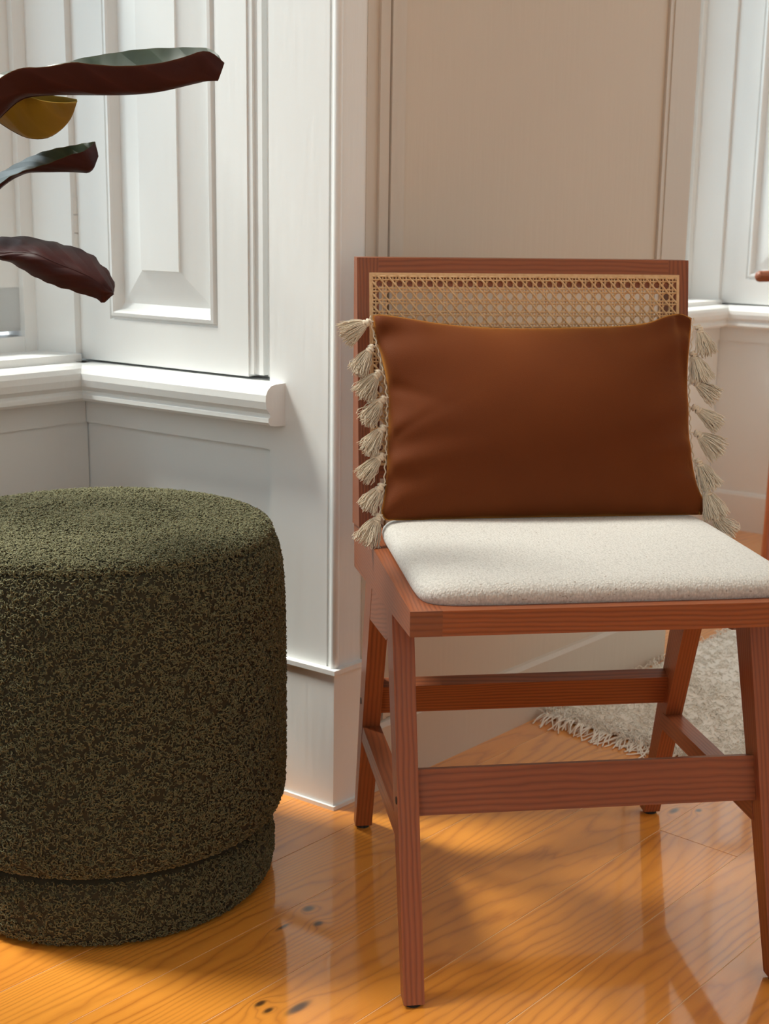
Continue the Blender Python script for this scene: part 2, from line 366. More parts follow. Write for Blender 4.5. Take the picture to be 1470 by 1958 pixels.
def window_bay(k, front):
    D = k * BAY; f = AF(D)
    wd = thing('window_%d' % (k + 2), None, None, W(D - .55, -.56, .60)); struct(wd)
    # masonry under and over the window
    struct(bmo('wall_back', Wbox(D - 1.07, D - .04, -.62, -.485, -.02, .586), m_white))
    struct(bmo('wall_back', Wbox(D - 1.13, D + .03, -.62, 0.0, SOFF, HT), m_white))
    # apron boards with a shallow sunk panel: below the sill on the reveal and under the window
    bm = bmesh.new()
    box8(f(.1130, -REC, -.02), dA * .389, nA * (REC - .0075), Z_ * .61, bm)
    box8(f(.1132, -REC, .4985), dA * .3858, nA * REC, Z_ * .093, bm)
    struct(bmo('trim_1', bm, m_white, bevel=.0008))
    bm = Wbox(D - 1.05, D - .046, -.4885, -.4805, .4985, .590); struct(bmo('trim_2', bm, m_white, bevel=.0008))
    # sill moulding: reveal run and window run, mitred in the corner
    bm = profile_sweep(f, NOSE, .0863, .497)
    struct(bmo('trim_3', bm, m_white, bevel=.0007))
    g = lambda s, o, z: W(D - s, -.4805 + o, z)
    bm = profile_sweep(g, NOSE, .046, 1.06)
    o = bmo('window_sill', bm, m_white, wd, bevel=.0007)
    # window board
    bm = Wbox(D - 1.05, D - .0535, -.575, -.476, .590, .6035); bmo('window_board', bm, m_white, wd, bevel=.003, seg=2)
    # jambs outward of the reveal
    for sx in (0, 1):
        d0 = D - .0555 if sx == 0 else D - 1.0645; sg = -1 if sx == 0 else 1
        poly = [W(d0 - sg * .03, -.487, .6035), W(d0, -.487, .6035), W(d0 + sg * .0175, -.556, .6035), W(d0 + sg * .0175, -.615, .6035), W(d0 - sg * .03, -.615, .6035)]
        bmo('window_jamb', prism(poly, Z_ * (SOFF - .6035)), m_white, wd, bevel=.001)
    # fixed frame + two casement sashes with panes
    y0 = -.572; fr = bmesh.new(); L, Rr = D - 1.047, D - .073
    for a, b in ((L, L + .021), (Rr - .021, Rr)): Wbox(a, b, y0 - .04, y0 + .012, .600, SOFF, fr)
    Wbox(L, Rr, y0 - .04, y0 + .010, .600, .626, fr); Wbox(L, Rr, y0 - .04, y0 + .012, SOFF - .03, SOFF, fr)
    frm = bmo('window_frame', fr, m_white, wd, bevel=.0025, seg=2)
    mid = (L + Rr) / 2
    for a, b in ((L + .021, mid - .001), (mid + .001, Rr - .021)):
        sb = bmesh.new()
        for u, v in ((a, a + .052), (b - .052, b)): Wbox(u, v, y0 - .036, y0, .634, SOFF - .032, sb)
        Wbox(a, b, y0 - .036, y0, .634, .700, sb); Wbox(a, b, y0 - .036, y0, SOFF - .09, SOFF - .032, sb)
        for zz in (1.40, 2.12): Wbox(a + .05, b - .05, y0 - .03, y0 - .006, zz, zz + .024, sb)
        sh = bmo('sash', sb, m_white, wd, bevel=.002)
        for z0, z1 in ((.70, 1.40), (1.424, 2.12), (2.144, SOFF - .09)):
            bmo('pane', Wbox(a + .05, b - .05, y0 - .020, y0 - .016, z0, z1), m_glass, sh)
    # interior folding shutter resting in the reveal
    def rect_ring(bm, outer, inner):
        (s0, z0, s1, z1, o0), (a0, b0, a1, b1, o1) = outer, inner
        A = [bm.verts.new(tuple(f(s, o0, z))) for s, z in ((s0, z0), (s1, z0), (s1, z1), (s0, z1))]
        B = [bm.verts.new(tuple(f(s, o1, z))) for s, z in ((a0, b0), (a1, b0), (a1, b1), (a0, b1))]
        for i in range(4): bm.faces.new((A[i], A[(i + 1) % 4], B[(i + 1) % 4], B[i]))
    sh = thing('window_shutter', ['white panelled folding shutter in the window recess off to the left', 'white panelled folding shutter in the left recess behind the plant leaves', 'white panelled folding shutter in the far right recess beyond the chair'][k + 1], 'shutter', f(.31, 0, .603))
    zt = SOFF - .01
    bm = bmesh.new()
    lv = [(.4880, .5955, .1520, zt, 0.0), (.424, .6585, .208, zt - .06, 0.0), (.4225, .660, .2095, zt - .0615, -.0035), (.4205, .662, .2115, zt - .0635, -.0035), (.418, .6645, .214, zt - .066, .0025), (.4135, .669, .2185, zt - .0705, .0035), (.4110, .6715, .2210, zt - .073, .001), (.4075, .675, .2245, zt - .0765, -.008), (.4055, .683, .2265, zt - .085, -.013), (.357, .732, .281, zt - .134, -.0025), (.3565, .7325, .2815, zt - .1345, 0.0), (.32, .77, .31, zt - .17, 0.0)]
    # back box of the leaf
    rect_ring(bm, (*lv[0][:4], -.022), lv[0])
    for a, b in zip(lv[:-1], lv[1:]): rect_ring(bm, a, b)
    s0, z0, s1, z1, o0 = lv[-1]; bm.faces.new([bm.verts.new(tuple(f(s, o0, z))) for s, z in ((s0, z0), (s1, z0), (s1, z1), (s0, z1))])
    s0, z0, s1, z1, o0 = lv[0]; bm.faces.new([bm.verts.new(tuple(f(s, -.022, z))) for s, z in ((s0, z0), (s0, z1), (s1, z1), (s1, z0))])
    bmesh.ops.remove_doubles(bm, verts=bm.verts, dist=1e-5)
    bmo('shutter_leaf', bm, m_white, sh, bevel=0)
    # moulded meeting edge: two slim beads and a flat, seen edge-on
    bm = bmesh.new()
    box8(f(.1440, -.030, .5985), dA * .008, nA * .0280, Z_ * (zt - .5985), bm)
    box8(f(.1360, -.030, .5985), dA * .008, nA * .0235, Z_ * (zt - .5985), bm)
    box8(f(.1285, -.030, .5985), dA * .0075, nA * .0260, Z_ * (zt - .5985), bm)
    box8(f(.1225, -.032, .5965), dA * .0060, nA * .0180, Z_ * (zt - .603), bm)
    bmo('folded_leaf_edge', bm, m_white, sh, bevel=.0016, seg=2)
    # hanging stile bead and hinge knuckles
    V, Q = tubes([[f(.4925, -.001, .606), f(.4925, -.001, 1.5), f(.4925, -.001, zt)]], .0042, 10)
    qmesh('hinge_rod', V, Q, m_white, sh)
    for zc in (.795, 1.60, 2.20):
        for j in range(3):
            z0 = zc - .039 + j * .0265
            V, Q = tubes([[f(.4925, .001, z0), f(.4925, .001, z0 + .0125), f(.4925, .001, z0 + .0250)]], .0058, 12)
            qmesh('hinge_knuckle', V, Q, m_hinge, sh)
for k in (-1, 0, 1): window_bay(k, True)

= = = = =

> **Problem description**
Repeat the material above verbatim. Leave the pictures behind.

> **Complete answer**
Continue the Blender Python script for this scene: part 2, from line 366. More parts follow. Write for Blender 4.5. Take the picture to be 1470 by 1958 pixels.
def window_bay(k, front):
    D = k * BAY; f = AF(D)
    wd = thing('window_%d' % (k + 2), None, None, W(D - .55, -.56, .60)); struct(wd)
    # masonry under and over the window
    struct(bmo('wall_back', Wbox(D - 1.07, D - .04, -.62, -.485, -.02, .586), m_white))
    struct(bmo('wall_back', Wbox(D - 1.13, D + .03, -.62, 0.0, SOFF, HT), m_white))
    # apron boards with a shallow sunk panel: below the sill on the reveal and under the window
    bm = bmesh.new()
    box8(f(.1130, -REC, -.02), dA * .389, nA * (REC - .0075), Z_ * .61, bm)
    box8(f(.1132, -REC, .4985), dA * .3858, nA * REC, Z_ * .093, bm)
    struct(bmo('trim_1', bm, m_white, bevel=.0008))
    bm = Wbox(D - 1.05, D - .046, -.4885, -.4805, .4985, .590); struct(bmo('trim_2', bm, m_white, bevel=.0008))
    # sill moulding: reveal run and window run, mitred in the corner
    bm = profile_sweep(f, NOSE, .0863, .497)
    struct(bmo('trim_3', bm, m_white, bevel=.0007))
    g = lambda s, o, z: W(D - s, -.4805 + o, z)
    bm = profile_sweep(g, NOSE, .046, 1.06)
    o = bmo('window_sill', bm, m_white, wd, bevel=.0007)
    # window board
    bm = Wbox(D - 1.05, D - .0535, -.575, -.476, .590, .6035); bmo('window_board', bm, m_white, wd, bevel=.003, seg=2)
    # jambs outward of the reveal
    for sx in (0, 1):
        d0 = D - .0555 if sx == 0 else D - 1.0645; sg = -1 if sx == 0 else 1
        poly = [W(d0 - sg * .03, -.487, .6035), W(d0, -.487, .6035), W(d0 + sg * .0175, -.556, .6035), W(d0 + sg * .0175, -.615, .6035), W(d0 - sg * .03, -.615, .6035)]
        bmo('window_jamb', prism(poly, Z_ * (SOFF - .6035)), m_white, wd, bevel=.001)
    # fixed frame + two casement sashes with panes
    y0 = -.572; fr = bmesh.new(); L, Rr = D - 1.047, D - .073
    for a, b in ((L, L + .021), (Rr - .021, Rr)): Wbox(a, b, y0 - .04, y0 + .012, .600, SOFF, fr)
    Wbox(L, Rr, y0 - .04, y0 + .010, .600, .626, fr); Wbox(L, Rr, y0 - .04, y0 + .012, SOFF - .03, SOFF, fr)
    frm = bmo('window_frame', fr, m_white, wd, bevel=.0025, seg=2)
    mid = (L + Rr) / 2
    for a, b in ((L + .021, mid - .001), (mid + .001, Rr - .021)):
        sb = bmesh.new()
        for u, v in ((a, a + .052), (b - .052, b)): Wbox(u, v, y0 - .036, y0, .634, SOFF - .032, sb)
        Wbox(a, b, y0 - .036, y0, .634, .700, sb); Wbox(a, b, y0 - .036, y0, SOFF - .09, SOFF - .032, sb)
        for zz in (1.40, 2.12): Wbox(a + .05, b - .05, y0 - .03, y0 - .006, zz, zz + .024, sb)
        sh = bmo('sash', sb, m_white, wd, bevel=.002)
        for z0, z1 in ((.70, 1.40), (1.424, 2.12), (2.144, SOFF - .09)):
            bmo('pane', Wbox(a + .05, b - .05, y0 - .020, y0 - .016, z0, z1), m_glass, sh)
    # interior folding shutter resting in the reveal
    def rect_ring(bm, outer, inner):
        (s0, z0, s1, z1, o0), (a0, b0, a1, b1, o1) = outer, inner
        A = [bm.verts.new(tuple(f(s, o0, z))) for s, z in ((s0, z0), (s1, z0), (s1, z1), (s0, z1))]
        B = [bm.verts.new(tuple(f(s, o1, z))) for s, z in ((a0, b0), (a1, b0), (a1, b1), (a0, b1))]
        for i in range(4): bm.faces.new((A[i], A[(i + 1) % 4], B[(i + 1) % 4], B[i]))
    sh = thing('window_shutter', ['white panelled folding shutter in the window recess off to the left', 'white panelled folding shutter in the left recess behind the plant leaves', 'white panelled folding shutter in the far right recess beyond the chair'][k + 1], 'shutter', f(.31, 0, .603))
    zt = SOFF - .01
    bm = bmesh.new()
    lv = [(.4880, .5955, .1520, zt, 0.0), (.424, .6585, .208, zt - .06, 0.0), (.4225, .660, .2095, zt - .0615, -.0035), (.4205, .662, .2115, zt - .0635, -.0035), (.418, .6645, .214, zt - .066, .0025), (.4135, .669, .2185, zt - .0705, .0035), (.4110, .6715, .2210, zt - .073, .001), (.4075, .675, .2245, zt - .0765, -.008), (.4055, .683, .2265, zt - .085, -.013), (.357, .732, .281, zt - .134, -.0025), (.3565, .7325, .2815, zt - .1345, 0.0), (.32, .77, .31, zt - .17, 0.0)]
    # back box of the leaf
    rect_ring(bm, (*lv[0][:4], -.022), lv[0])
    for a, b in zip(lv[:-1], lv[1:]): rect_ring(bm, a, b)
    s0, z0, s1, z1, o0 = lv[-1]; bm.faces.new([bm.verts.new(tuple(f(s, o0, z))) for s, z in ((s0, z0), (s1, z0), (s1, z1), (s0, z1))])
    s0, z0, s1, z1, o0 = lv[0]; bm.faces.new([bm.verts.new(tuple(f(s, -.022, z))) for s, z in ((s0, z0), (s0, z1), (s1, z1), (s1, z0))])
    bmesh.ops.remove_doubles(bm, verts=bm.verts, dist=1e-5)
    bmo('shutter_leaf', bm, m_white, sh, bevel=0)
    # moulded meeting edge: two slim beads and a flat, seen edge-on
    bm = bmesh.new()
    box8(f(.1440, -.030, .5985), dA * .008, nA * .0280, Z_ * (zt - .5985), bm)
    box8(f(.1360, -.030, .5985), dA * .008, nA * .0235, Z_ * (zt - .5985), bm)
    box8(f(.1285, -.030, .5985), dA * .0075, nA * .0260, Z_ * (zt - .5985), bm)
    box8(f(.1225, -.032, .5965), dA * .0060, nA * .0180, Z_ * (zt - .603), bm)
    bmo('folded_leaf_edge', bm, m_white, sh, bevel=.0016, seg=2)
    # hanging stile bead and hinge knuckles
    V, Q = tubes([[f(.4925, -.001, .606), f(.4925, -.001, 1.5), f(.4925, -.001, zt)]], .0042, 10)
    qmesh('hinge_rod', V, Q, m_white, sh)
    for zc in (.795, 1.60, 2.20):
        for j in range(3):
            z0 = zc - .039 + j * .0265
            V, Q = tubes([[f(.4925, .001, z0), f(.4925, .001, z0 + .0125), f(.4925, .001, z0 + .0250)]], .0058, 12)
            qmesh('hinge_knuckle', V, Q, m_hinge, sh)
for k in (-1, 0, 1): window_bay(k, True)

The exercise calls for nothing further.